-- STATED TASK --
Repeat the entire listing exactly as written.

-- DATA PROVIDED --

>> BEGIN

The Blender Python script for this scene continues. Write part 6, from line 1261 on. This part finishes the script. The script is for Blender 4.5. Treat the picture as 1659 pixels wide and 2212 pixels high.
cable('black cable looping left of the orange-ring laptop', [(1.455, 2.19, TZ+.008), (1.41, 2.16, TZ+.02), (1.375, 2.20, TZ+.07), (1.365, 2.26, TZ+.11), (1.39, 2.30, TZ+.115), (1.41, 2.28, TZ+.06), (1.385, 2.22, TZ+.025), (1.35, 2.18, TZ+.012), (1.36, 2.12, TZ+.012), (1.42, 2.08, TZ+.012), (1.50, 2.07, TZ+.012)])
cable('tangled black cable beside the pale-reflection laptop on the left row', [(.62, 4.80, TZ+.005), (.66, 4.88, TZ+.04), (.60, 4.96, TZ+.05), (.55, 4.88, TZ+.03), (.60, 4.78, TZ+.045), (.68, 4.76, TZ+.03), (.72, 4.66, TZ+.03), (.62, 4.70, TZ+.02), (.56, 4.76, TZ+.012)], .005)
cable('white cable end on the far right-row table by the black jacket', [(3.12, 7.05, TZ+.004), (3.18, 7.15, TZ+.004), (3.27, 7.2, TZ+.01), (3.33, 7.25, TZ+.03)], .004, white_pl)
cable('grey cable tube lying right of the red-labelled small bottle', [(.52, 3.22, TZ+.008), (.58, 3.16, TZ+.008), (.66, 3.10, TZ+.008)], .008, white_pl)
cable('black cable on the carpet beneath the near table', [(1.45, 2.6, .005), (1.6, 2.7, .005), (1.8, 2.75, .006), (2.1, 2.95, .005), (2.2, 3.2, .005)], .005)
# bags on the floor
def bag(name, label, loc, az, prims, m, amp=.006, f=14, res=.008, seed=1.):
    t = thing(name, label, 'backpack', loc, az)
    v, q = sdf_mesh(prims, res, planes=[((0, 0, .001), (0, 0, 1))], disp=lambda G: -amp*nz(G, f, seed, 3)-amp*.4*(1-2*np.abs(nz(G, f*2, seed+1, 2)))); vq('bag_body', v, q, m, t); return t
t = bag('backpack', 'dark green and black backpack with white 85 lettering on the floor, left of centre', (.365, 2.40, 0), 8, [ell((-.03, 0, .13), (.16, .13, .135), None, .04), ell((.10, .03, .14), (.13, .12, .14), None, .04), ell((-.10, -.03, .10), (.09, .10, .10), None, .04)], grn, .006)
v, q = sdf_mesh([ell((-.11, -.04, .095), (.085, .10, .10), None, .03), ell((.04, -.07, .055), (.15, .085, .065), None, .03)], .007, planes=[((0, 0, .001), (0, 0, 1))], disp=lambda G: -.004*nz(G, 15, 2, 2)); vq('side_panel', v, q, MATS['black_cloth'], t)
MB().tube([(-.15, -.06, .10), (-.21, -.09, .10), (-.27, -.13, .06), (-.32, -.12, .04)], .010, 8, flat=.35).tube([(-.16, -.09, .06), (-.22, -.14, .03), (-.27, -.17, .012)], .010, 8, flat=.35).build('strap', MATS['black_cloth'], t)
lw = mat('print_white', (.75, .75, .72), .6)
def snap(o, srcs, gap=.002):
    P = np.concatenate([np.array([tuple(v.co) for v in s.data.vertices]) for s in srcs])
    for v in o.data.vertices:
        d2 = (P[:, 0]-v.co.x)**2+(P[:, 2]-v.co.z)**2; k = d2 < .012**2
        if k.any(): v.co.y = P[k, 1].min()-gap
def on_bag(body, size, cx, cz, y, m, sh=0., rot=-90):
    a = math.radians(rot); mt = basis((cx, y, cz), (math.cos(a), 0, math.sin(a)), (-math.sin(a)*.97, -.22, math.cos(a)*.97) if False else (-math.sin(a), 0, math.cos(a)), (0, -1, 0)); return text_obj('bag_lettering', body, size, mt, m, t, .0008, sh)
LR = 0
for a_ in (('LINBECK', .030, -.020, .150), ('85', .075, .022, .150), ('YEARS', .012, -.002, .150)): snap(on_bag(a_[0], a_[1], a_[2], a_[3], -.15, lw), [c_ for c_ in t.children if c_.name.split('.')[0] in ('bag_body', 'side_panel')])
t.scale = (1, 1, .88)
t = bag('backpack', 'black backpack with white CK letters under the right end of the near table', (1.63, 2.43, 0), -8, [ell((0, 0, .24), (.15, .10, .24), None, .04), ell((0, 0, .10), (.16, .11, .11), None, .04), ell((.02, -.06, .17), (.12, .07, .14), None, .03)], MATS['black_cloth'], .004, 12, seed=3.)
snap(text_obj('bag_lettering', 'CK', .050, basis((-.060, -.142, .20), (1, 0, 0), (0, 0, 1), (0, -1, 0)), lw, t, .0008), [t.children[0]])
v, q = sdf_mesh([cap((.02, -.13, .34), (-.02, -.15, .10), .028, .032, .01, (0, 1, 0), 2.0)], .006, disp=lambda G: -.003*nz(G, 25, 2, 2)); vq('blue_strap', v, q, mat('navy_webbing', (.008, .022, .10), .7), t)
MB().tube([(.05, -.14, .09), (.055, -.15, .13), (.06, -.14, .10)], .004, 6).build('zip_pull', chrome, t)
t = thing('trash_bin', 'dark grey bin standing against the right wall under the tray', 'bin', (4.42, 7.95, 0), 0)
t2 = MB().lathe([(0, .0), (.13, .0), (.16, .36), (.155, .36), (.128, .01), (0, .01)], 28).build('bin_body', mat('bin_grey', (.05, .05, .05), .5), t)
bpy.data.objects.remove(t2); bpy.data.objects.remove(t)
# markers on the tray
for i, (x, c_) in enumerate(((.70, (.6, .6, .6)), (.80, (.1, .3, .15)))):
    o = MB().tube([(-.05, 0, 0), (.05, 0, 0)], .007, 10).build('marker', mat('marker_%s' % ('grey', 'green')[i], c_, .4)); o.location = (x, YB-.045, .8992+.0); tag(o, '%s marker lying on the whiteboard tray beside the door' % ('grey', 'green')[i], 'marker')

>> END

-- WRITTEN SOLUTION --
The Blender Python script for this scene continues. Write part 6, from line 1261 on. This part finishes the script. The script is for Blender 4.5. Treat the picture as 1659 pixels wide and 2212 pixels high.
cable('black cable looping left of the orange-ring laptop', [(1.455, 2.19, TZ+.008), (1.41, 2.16, TZ+.02), (1.375, 2.20, TZ+.07), (1.365, 2.26, TZ+.11), (1.39, 2.30, TZ+.115), (1.41, 2.28, TZ+.06), (1.385, 2.22, TZ+.025), (1.35, 2.18, TZ+.012), (1.36, 2.12, TZ+.012), (1.42, 2.08, TZ+.012), (1.50, 2.07, TZ+.012)])
cable('tangled black cable beside the pale-reflection laptop on the left row', [(.62, 4.80, TZ+.005), (.66, 4.88, TZ+.04), (.60, 4.96, TZ+.05), (.55, 4.88, TZ+.03), (.60, 4.78, TZ+.045), (.68, 4.76, TZ+.03), (.72, 4.66, TZ+.03), (.62, 4.70, TZ+.02), (.56, 4.76, TZ+.012)], .005)
cable('white cable end on the far right-row table by the black jacket', [(3.12, 7.05, TZ+.004), (3.18, 7.15, TZ+.004), (3.27, 7.2, TZ+.01), (3.33, 7.25, TZ+.03)], .004, white_pl)
cable('grey cable tube lying right of the red-labelled small bottle', [(.52, 3.22, TZ+.008), (.58, 3.16, TZ+.008), (.66, 3.10, TZ+.008)], .008, white_pl)
cable('black cable on the carpet beneath the near table', [(1.45, 2.6, .005), (1.6, 2.7, .005), (1.8, 2.75, .006), (2.1, 2.95, .005), (2.2, 3.2, .005)], .005)
# bags on the floor
def bag(name, label, loc, az, prims, m, amp=.006, f=14, res=.008, seed=1.):
    t = thing(name, label, 'backpack', loc, az)
    v, q = sdf_mesh(prims, res, planes=[((0, 0, .001), (0, 0, 1))], disp=lambda G: -amp*nz(G, f, seed, 3)-amp*.4*(1-2*np.abs(nz(G, f*2, seed+1, 2)))); vq('bag_body', v, q, m, t); return t
t = bag('backpack', 'dark green and black backpack with white 85 lettering on the floor, left of centre', (.365, 2.40, 0), 8, [ell((-.03, 0, .13), (.16, .13, .135), None, .04), ell((.10, .03, .14), (.13, .12, .14), None, .04), ell((-.10, -.03, .10), (.09, .10, .10), None, .04)], grn, .006)
v, q = sdf_mesh([ell((-.11, -.04, .095), (.085, .10, .10), None, .03), ell((.04, -.07, .055), (.15, .085, .065), None, .03)], .007, planes=[((0, 0, .001), (0, 0, 1))], disp=lambda G: -.004*nz(G, 15, 2, 2)); vq('side_panel', v, q, MATS['black_cloth'], t)
MB().tube([(-.15, -.06, .10), (-.21, -.09, .10), (-.27, -.13, .06), (-.32, -.12, .04)], .010, 8, flat=.35).tube([(-.16, -.09, .06), (-.22, -.14, .03), (-.27, -.17, .012)], .010, 8, flat=.35).build('strap', MATS['black_cloth'], t)
lw = mat('print_white', (.75, .75, .72), .6)
def snap(o, srcs, gap=.002):
    P = np.concatenate([np.array([tuple(v.co) for v in s.data.vertices]) for s in srcs])
    for v in o.data.vertices:
        d2 = (P[:, 0]-v.co.x)**2+(P[:, 2]-v.co.z)**2; k = d2 < .012**2
        if k.any(): v.co.y = P[k, 1].min()-gap
def on_bag(body, size, cx, cz, y, m, sh=0., rot=-90):
    a = math.radians(rot); mt = basis((cx, y, cz), (math.cos(a), 0, math.sin(a)), (-math.sin(a)*.97, -.22, math.cos(a)*.97) if False else (-math.sin(a), 0, math.cos(a)), (0, -1, 0)); return text_obj('bag_lettering', body, size, mt, m, t, .0008, sh)
LR = 0
for a_ in (('LINBECK', .030, -.020, .150), ('85', .075, .022, .150), ('YEARS', .012, -.002, .150)): snap(on_bag(a_[0], a_[1], a_[2], a_[3], -.15, lw), [c_ for c_ in t.children if c_.name.split('.')[0] in ('bag_body', 'side_panel')])
t.scale = (1, 1, .88)
t = bag('backpack', 'black backpack with white CK letters under the right end of the near table', (1.63, 2.43, 0), -8, [ell((0, 0, .24), (.15, .10, .24), None, .04), ell((0, 0, .10), (.16, .11, .11), None, .04), ell((.02, -.06, .17), (.12, .07, .14), None, .03)], MATS['black_cloth'], .004, 12, seed=3.)
snap(text_obj('bag_lettering', 'CK', .050, basis((-.060, -.142, .20), (1, 0, 0), (0, 0, 1), (0, -1, 0)), lw, t, .0008), [t.children[0]])
v, q = sdf_mesh([cap((.02, -.13, .34), (-.02, -.15, .10), .028, .032, .01, (0, 1, 0), 2.0)], .006, disp=lambda G: -.003*nz(G, 25, 2, 2)); vq('blue_strap', v, q, mat('navy_webbing', (.008, .022, .10), .7), t)
MB().tube([(.05, -.14, .09), (.055, -.15, .13), (.06, -.14, .10)], .004, 6).build('zip_pull', chrome, t)
t = thing('trash_bin', 'dark grey bin standing against the right wall under the tray', 'bin', (4.42, 7.95, 0), 0)
t2 = MB().lathe([(0, .0), (.13, .0), (.16, .36), (.155, .36), (.128, .01), (0, .01)], 28).build('bin_body', mat('bin_grey', (.05, .05, .05), .5), t)
bpy.data.objects.remove(t2); bpy.data.objects.remove(t)
# markers on the tray
for i, (x, c_) in enumerate(((.70, (.6, .6, .6)), (.80, (.1, .3, .15)))):
    o = MB().tube([(-.05, 0, 0), (.05, 0, 0)], .007, 10).build('marker', mat('marker_%s' % ('grey', 'green')[i], c_, .4)); o.location = (x, YB-.045, .8992+.0); tag(o, '%s marker lying on the whiteboard tray beside the door' % ('grey', 'green')[i], 'marker')